Poente B2 é o olhar de José Pedro Fernandes sobre o desporto, o futebol e os
media. Uma perspectiva a partir da pedreira, com um espectro vermelho e
branco, sem amarras ou pressupostos de isenção, mas tendo como linha
orientadora a honestidade intelectual.
A propósito de “um comentário que foi além do que deveria”, dei comigo a ler o pedido de desculpas plasmado pela TSF na sua página da rede social facebook. Sem perceber muito bem a que se devia esse pedido, acabei por ler diversos dos comentários que infra acompanhavam a publicação. Para além de perceber o que se havia passado, retive duas ideias: a de nobreza, expectável, de uma empresa como a TSF, reconhecendo e pedindo desculpa pelo sucedido, e a de que muitos são os ouvintes que consideram existir falta de isenção nos relatos e comentários, que são feitos pelos relatadores das rádios portuguesas.
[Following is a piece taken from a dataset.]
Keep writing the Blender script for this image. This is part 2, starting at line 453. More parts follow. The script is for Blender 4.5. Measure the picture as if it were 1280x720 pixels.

Há muitos anos que me questiono qual será a tendência clubística dos demais relatadores que trazem até nós as incidências dos jogos que estão a ser radiofonicamente transmitidos. Recorrentemente, fico com a sensação de que, nos jogos em que, separadamente, Porto, Benfica e Sporting intervêm, os relatos são realizados por jornalistas que intimamente são afetos ao “grande” que está a jogar. A sensação, empírica, advém essencialmente do êxtase com que o golo é relatado, sendo este um momento de aflitiva apneia. Para o ouvinte mais desatento, uma ofegante espera. Mas para o ouvinte habituado ao relato desportivo, mesmo distraído, um prolongado e intenso “golo” é sintomático de golo de um dos “grandes”, não falha.
Já por diversas vezes pensei o quão interessante seria fazer, tal como se faz para as capas dos jornais, uma análise aos relatos dos jogos de futebol em Portugal, sendo que o momento do golo seria um dos principais indicadores a observar.
E se a imparcialidade e isenção são expectáveis em rádios como a TSF, Antena 1 ou Rádio Renascença (RR), o mesmo não se pode aplicar para uma Antena Minho ou para uma Rádio Universidade de Coimbra (RUC), rádios sediadas nas cidades dos clubes de futebol, que os jogos relatam e que são, declaradamente, afetas a esse clube, SC Braga e Académica de Coimbra (AAC), respetivamente.
Há uns anos, quando nenhuma das rádios de dimensão nacional transmitia o relato do jogo AAC-SC Braga e eu estava em Coimbra, recorri, pela primeira vez ao relato da RUC. Rapidamente apercebi-me da narração efusiva e altamente tendenciosa pro Briosa. Contudo, e apesar de ser adepto do Braga, ia achando piada ao tom jocoso e irreverente dos relatadores que pareciam divertir-se com todas as incidências do jogo. A certa altura do relato, apercebi-me de um som estranho, que parecia emanar da transmissão. De fundo, bem baixinho, numa espécie de interferência, parecia ouvir o arfar excitado de alguém a ter relações sexuais, som que ia aumentando de volume e intensidade até desaparecer com o “orgasmo”. Segundos depois, o esclarecimento: “Como já nos apercebemos, acabamos de atingir o minuto 69 do jogo!” Era a RUC a partir tudo.
Felizmente, a RUC, no que concerne ao relato desportivo, continua a ser, declaradamente, o caso mais paradigmático da falta de isenção, sendo a rádio que em Portugal apresenta o relato mais original, excêntrico, apaixonante e... mágico.
CURTAS
- A tentativa do Benfica “roubar” Dyego Sousa ao SC Braga seria à partida um excelente negócio para o Braga. Todavia, seria um negócio ainda melhor para o Benfica. Não só pelo facto do Benfica poder contratar golos, mas sobretudo pelos golos que iria condicionar o Braga marcar. Algo que na luta pelo título e pela Champions pode(ria) ser determinante.
- Excecional entrevista conjunta, em pleno relvado, de Sérgio Vieira (FC Famalicão) e Vítor Oliveira (Paços de Ferreira) minutos antes do jogo que opunha as suas equipas, líderes da segunda liga. Exemplo de fair-play e respeito mútuo que se deseja não ser isolado nem único.